**WORK TO DO**. Take the data below and copy exactly the lines starting at the one with "Write the bpy" and finishing at the one with "SUN_EL, SUN_AZ = 32, -112", both included.

**INFORMATION SUPPLIED**.
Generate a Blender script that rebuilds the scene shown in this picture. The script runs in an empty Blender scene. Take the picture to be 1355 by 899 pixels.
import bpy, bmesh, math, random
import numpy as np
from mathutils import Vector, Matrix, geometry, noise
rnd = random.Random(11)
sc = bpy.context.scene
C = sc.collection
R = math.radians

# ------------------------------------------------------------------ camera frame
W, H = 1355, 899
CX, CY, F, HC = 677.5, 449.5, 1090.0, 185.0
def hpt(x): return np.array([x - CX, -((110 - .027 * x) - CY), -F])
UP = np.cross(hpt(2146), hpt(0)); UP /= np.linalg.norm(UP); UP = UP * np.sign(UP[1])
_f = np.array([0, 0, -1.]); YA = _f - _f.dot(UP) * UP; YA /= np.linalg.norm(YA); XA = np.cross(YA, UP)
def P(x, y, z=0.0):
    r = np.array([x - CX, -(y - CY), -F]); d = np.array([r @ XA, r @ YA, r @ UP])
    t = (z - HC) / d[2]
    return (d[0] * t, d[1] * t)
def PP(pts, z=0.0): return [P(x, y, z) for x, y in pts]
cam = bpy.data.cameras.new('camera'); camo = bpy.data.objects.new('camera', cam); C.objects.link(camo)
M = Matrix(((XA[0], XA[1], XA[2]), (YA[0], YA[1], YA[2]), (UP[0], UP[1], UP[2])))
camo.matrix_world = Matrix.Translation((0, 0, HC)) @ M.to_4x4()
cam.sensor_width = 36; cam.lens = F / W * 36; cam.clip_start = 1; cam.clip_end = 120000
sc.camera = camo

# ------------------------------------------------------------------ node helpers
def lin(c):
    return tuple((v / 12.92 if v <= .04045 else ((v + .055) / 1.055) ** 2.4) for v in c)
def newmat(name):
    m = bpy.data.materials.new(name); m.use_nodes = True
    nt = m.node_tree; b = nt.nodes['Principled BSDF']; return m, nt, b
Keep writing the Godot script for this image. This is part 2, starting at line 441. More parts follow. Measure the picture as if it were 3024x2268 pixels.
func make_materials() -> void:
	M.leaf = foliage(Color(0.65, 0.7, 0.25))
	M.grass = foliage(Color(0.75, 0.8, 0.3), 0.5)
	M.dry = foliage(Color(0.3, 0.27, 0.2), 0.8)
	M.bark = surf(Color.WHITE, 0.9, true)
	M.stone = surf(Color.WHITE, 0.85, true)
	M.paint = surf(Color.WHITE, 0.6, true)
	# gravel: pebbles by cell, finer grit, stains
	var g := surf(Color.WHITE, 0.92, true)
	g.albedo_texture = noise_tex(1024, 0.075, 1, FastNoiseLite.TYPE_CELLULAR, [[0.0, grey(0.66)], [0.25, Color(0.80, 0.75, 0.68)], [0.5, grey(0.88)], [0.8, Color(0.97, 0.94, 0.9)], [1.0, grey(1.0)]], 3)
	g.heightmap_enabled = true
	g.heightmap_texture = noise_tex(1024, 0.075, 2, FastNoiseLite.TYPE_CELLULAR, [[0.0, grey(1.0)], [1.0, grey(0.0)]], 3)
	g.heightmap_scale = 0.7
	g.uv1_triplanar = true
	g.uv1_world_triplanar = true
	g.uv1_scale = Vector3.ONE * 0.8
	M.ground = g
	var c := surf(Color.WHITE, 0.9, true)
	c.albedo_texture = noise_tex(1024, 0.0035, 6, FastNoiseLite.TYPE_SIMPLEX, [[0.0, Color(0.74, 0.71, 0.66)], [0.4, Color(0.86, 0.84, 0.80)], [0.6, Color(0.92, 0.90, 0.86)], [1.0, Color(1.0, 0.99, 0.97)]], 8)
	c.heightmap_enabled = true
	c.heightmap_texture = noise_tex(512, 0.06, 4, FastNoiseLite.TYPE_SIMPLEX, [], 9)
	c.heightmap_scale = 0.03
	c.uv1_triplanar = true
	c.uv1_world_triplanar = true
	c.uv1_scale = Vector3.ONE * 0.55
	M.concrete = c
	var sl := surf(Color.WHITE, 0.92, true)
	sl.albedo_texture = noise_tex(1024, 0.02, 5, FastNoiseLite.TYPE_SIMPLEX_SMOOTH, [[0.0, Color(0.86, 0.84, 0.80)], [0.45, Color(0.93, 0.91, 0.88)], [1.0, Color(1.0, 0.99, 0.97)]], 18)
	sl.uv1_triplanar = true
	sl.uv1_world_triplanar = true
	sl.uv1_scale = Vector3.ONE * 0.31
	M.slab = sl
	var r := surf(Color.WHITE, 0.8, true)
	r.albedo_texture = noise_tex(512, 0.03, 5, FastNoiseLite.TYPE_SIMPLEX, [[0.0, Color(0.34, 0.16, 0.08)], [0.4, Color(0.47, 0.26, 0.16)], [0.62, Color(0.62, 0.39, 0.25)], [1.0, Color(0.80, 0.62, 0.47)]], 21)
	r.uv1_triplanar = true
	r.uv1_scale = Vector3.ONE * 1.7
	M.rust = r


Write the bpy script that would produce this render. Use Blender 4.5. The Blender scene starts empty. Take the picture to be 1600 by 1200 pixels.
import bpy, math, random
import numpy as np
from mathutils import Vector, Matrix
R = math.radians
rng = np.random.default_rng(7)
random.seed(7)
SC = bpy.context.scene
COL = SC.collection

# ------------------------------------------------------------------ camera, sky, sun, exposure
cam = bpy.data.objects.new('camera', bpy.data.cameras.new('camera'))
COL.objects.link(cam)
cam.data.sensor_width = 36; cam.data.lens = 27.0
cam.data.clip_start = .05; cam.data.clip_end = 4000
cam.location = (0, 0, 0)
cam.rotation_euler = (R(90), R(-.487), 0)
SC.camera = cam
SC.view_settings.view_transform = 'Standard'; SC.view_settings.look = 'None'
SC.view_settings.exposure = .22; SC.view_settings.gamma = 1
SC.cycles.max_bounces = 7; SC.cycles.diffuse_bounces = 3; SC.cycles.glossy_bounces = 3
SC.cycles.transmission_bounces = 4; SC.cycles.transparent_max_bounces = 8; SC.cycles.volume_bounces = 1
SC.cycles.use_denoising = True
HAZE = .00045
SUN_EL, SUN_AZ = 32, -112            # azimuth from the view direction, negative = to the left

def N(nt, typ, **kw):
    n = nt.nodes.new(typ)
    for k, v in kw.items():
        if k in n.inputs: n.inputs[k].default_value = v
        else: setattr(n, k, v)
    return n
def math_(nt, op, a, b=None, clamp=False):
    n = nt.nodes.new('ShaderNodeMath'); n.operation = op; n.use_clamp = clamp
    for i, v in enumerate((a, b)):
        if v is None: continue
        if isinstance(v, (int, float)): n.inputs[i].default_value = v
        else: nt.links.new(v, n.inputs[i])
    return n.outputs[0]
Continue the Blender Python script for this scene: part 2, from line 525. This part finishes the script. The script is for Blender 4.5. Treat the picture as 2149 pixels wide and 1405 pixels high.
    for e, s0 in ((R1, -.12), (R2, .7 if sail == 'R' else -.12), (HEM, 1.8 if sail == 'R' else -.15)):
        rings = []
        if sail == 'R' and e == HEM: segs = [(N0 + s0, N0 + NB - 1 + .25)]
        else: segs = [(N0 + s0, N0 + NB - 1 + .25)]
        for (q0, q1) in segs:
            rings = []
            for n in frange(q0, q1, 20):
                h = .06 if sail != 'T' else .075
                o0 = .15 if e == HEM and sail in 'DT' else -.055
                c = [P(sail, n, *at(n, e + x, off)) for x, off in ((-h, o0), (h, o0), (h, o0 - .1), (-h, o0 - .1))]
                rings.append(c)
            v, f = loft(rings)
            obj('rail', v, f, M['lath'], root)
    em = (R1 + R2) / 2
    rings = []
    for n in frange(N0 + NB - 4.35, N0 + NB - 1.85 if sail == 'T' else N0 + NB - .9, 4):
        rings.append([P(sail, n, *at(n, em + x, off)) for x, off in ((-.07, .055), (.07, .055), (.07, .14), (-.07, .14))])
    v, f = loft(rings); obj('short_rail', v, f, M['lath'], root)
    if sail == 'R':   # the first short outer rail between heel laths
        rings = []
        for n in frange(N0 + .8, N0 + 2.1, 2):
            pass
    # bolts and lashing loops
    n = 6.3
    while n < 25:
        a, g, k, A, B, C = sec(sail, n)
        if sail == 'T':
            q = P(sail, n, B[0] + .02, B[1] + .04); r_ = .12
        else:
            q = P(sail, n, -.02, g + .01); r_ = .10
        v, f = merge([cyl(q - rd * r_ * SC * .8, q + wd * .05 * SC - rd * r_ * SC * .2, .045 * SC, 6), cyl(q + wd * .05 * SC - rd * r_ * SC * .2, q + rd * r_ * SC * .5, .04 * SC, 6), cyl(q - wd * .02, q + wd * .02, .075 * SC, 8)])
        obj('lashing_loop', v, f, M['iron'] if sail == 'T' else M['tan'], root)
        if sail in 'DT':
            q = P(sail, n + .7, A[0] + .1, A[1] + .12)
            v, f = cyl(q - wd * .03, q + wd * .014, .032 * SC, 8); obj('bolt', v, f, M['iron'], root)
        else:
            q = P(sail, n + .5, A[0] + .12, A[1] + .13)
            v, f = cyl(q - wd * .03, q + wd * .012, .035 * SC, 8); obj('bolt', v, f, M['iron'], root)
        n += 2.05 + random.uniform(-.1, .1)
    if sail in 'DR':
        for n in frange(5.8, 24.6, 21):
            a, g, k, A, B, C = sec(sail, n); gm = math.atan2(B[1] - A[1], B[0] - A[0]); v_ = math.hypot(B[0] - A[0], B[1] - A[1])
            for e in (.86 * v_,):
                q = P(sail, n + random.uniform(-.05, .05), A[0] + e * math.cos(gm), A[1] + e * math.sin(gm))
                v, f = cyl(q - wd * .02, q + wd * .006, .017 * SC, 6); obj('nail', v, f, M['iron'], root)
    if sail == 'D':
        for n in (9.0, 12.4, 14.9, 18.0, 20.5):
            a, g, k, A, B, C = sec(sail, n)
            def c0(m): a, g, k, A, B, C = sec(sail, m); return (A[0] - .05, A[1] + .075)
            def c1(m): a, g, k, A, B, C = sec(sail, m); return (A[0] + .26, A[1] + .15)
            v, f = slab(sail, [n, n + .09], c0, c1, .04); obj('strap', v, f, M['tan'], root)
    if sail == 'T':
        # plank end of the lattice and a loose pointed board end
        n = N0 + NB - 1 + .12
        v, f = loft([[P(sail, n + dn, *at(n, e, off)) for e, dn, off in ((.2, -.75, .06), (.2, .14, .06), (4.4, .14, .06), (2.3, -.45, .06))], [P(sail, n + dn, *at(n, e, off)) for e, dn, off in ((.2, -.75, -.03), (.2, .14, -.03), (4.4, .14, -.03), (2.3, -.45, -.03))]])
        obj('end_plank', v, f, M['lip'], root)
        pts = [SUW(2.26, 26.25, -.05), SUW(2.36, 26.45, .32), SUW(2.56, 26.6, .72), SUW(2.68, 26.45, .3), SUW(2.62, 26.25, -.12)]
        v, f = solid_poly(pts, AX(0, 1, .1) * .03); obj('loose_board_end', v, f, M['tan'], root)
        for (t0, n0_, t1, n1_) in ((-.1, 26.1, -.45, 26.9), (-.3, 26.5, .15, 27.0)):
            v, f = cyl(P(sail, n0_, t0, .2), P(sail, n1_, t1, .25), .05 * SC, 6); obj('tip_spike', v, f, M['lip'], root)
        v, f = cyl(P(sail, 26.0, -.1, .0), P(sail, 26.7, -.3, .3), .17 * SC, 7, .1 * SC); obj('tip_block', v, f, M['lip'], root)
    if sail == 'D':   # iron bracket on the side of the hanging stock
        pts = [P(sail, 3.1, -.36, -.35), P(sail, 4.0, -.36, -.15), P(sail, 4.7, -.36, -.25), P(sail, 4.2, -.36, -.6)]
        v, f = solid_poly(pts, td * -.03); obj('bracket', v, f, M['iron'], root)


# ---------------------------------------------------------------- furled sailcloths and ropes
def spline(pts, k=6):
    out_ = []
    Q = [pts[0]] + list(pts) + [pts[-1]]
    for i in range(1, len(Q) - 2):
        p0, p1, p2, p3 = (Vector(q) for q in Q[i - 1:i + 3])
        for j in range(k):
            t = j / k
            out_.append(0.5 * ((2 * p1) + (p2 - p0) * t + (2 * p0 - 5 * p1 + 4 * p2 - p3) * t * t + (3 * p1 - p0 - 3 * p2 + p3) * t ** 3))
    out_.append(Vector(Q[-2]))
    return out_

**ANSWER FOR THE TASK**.
Write the bpy script that would produce this render. Use Blender 4.5. The Blender scene starts empty. Take the picture to be 1600 by 1200 pixels.
import bpy, math, random
import numpy as np
from mathutils import Vector, Matrix
R = math.radians
rng = np.random.default_rng(7)
random.seed(7)
SC = bpy.context.scene
COL = SC.collection

# ------------------------------------------------------------------ camera, sky, sun, exposure
cam = bpy.data.objects.new('camera', bpy.data.cameras.new('camera'))
COL.objects.link(cam)
cam.data.sensor_width = 36; cam.data.lens = 27.0
cam.data.clip_start = .05; cam.data.clip_end = 4000
cam.location = (0, 0, 0)
cam.rotation_euler = (R(90), R(-.487), 0)
SC.camera = cam
SC.view_settings.view_transform = 'Standard'; SC.view_settings.look = 'None'
SC.view_settings.exposure = .22; SC.view_settings.gamma = 1
SC.cycles.max_bounces = 7; SC.cycles.diffuse_bounces = 3; SC.cycles.glossy_bounces = 3
SC.cycles.transmission_bounces = 4; SC.cycles.transparent_max_bounces = 8; SC.cycles.volume_bounces = 1
SC.cycles.use_denoising = True
HAZE = .00045
SUN_EL, SUN_AZ = 32, -112            # azimuth from the view direction, negative = to the left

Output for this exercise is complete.